Nanosculpting lateral weak link junctions in superconducting Fe(Te,Se)/Bi2Te3 with focused Si++ ions and implications on vortex pinning
Abstract
Superconductor-normal-superconductor (SC-N-SC) weak links enable Cooper-pair tunneling and serve as Josephson junctions (JJs) used in modern superconducting qubits. Conventional JJs rely on vertically stacked Al-AlOx-Al trilayers that are difficult to fabricate and are sensitive to ambient exposure. Here, we demonstrate an all-in-plane alternative by "nanosculpting" ~100 nm-wide channels into thin films of FeTe0.75Se0.25/Bi2Te3 (FTS/BT), a candidate topological superconductor, with a Si++ focusses ion beam (FIB). Systematic irradiation shows that increasing the ion dose, while keeping the beam energy constant, progressively suppresses both the critical temperature (Tc) and critical current (Ic), confirming the creation of a controllable weak link even though a Fraunhofer interference pattern is not observed. Kelvin prove force microscopy , atomic force microscopy and scanning electron microscopy corroborate the structural and electronic modification of the irradiated region.
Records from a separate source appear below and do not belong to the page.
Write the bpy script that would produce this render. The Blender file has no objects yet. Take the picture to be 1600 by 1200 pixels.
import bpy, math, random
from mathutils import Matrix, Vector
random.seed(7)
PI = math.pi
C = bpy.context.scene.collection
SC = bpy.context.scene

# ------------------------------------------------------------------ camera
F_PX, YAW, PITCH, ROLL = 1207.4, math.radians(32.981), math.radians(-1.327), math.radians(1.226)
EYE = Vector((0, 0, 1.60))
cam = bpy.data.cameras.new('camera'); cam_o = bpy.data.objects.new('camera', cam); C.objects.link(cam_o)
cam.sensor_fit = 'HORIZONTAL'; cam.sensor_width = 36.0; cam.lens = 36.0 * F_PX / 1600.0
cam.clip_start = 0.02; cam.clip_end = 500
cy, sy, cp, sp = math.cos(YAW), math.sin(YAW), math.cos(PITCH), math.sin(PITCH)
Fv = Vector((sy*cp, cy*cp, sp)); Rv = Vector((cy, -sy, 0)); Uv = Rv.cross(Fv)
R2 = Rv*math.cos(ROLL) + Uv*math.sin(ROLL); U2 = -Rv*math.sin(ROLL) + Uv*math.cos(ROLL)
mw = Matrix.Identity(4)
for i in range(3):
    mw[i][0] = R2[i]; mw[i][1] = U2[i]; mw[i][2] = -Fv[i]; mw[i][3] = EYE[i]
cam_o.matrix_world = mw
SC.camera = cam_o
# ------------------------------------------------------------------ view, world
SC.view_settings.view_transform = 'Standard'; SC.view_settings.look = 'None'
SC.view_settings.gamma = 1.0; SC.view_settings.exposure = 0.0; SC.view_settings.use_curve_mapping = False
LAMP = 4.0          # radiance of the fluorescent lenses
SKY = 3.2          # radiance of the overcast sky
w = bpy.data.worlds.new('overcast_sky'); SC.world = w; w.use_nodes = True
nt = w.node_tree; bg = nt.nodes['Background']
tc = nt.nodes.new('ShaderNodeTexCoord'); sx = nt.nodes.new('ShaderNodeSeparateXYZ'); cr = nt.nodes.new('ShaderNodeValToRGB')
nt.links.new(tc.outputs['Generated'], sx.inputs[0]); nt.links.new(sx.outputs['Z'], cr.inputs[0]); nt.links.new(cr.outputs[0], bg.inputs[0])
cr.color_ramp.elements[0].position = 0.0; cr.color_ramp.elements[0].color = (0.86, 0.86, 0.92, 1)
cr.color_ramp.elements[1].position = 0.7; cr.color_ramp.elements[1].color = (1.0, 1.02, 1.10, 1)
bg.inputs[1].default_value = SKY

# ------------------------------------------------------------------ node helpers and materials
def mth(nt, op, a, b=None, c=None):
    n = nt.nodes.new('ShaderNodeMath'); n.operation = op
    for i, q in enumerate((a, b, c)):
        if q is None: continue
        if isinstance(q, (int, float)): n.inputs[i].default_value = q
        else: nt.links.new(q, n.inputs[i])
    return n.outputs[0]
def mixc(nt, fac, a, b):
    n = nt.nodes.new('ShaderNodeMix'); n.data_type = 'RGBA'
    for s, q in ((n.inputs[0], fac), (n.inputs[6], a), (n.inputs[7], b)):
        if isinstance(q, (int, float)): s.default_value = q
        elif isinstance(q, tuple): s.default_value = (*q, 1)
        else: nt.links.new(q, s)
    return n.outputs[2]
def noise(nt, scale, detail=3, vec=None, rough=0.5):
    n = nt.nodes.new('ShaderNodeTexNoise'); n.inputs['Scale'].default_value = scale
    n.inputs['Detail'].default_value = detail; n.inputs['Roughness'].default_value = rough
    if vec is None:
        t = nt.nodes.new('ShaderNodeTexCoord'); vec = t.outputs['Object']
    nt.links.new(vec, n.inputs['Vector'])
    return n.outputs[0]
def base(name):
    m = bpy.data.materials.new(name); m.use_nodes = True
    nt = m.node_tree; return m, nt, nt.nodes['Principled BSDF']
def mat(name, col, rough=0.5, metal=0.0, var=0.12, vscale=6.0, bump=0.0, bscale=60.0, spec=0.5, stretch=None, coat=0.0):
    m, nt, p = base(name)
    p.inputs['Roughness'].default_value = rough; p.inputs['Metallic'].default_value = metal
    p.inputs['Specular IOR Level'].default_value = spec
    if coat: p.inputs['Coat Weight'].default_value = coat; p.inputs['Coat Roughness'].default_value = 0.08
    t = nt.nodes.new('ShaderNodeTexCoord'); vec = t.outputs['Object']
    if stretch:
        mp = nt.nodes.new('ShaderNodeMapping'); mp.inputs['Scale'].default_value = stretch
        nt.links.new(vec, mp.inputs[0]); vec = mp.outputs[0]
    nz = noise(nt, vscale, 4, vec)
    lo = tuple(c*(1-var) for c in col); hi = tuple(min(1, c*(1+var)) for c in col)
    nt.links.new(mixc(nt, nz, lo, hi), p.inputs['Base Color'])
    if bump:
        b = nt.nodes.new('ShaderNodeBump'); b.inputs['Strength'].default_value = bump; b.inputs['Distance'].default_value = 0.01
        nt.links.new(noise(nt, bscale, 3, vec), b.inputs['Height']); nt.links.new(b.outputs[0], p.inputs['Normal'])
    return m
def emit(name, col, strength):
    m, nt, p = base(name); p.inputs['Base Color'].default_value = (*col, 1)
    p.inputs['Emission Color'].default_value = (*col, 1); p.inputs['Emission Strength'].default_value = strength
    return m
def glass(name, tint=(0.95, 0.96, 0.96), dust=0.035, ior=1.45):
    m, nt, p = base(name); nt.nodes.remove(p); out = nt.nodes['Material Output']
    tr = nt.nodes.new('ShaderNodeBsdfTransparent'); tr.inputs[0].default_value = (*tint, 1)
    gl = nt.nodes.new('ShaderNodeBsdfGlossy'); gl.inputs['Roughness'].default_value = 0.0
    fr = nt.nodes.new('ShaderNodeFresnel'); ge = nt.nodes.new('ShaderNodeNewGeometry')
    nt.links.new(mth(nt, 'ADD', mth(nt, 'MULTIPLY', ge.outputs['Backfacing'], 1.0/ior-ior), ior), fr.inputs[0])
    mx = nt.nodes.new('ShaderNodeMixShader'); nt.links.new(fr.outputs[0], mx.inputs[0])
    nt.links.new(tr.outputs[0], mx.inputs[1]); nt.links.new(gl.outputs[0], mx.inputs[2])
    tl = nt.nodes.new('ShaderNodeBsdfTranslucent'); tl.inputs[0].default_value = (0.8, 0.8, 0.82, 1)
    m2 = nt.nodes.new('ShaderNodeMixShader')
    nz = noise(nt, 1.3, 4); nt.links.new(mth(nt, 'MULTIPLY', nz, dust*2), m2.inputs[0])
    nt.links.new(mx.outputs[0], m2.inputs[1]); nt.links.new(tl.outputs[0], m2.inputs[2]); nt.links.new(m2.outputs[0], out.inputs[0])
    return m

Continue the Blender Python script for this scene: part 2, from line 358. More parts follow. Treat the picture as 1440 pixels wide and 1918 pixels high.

Ic (B) measurements reveal a slower field-induced decay of Ic at higher doses, indicating that irradiation-induced defects act as vortex-pinning centers that mitigate vortex motion and associated dissipation, By tuning beam energy and dose, the process shifts from SC-N-SC regime toward a superconductor-insulator-superconductor (SC-I-SC) geometry, offering a simple scalable pathway to JJ fabrication. These results established FIB pattering as a versatile platform for engineering robust, scalable fault-tolerant qubits.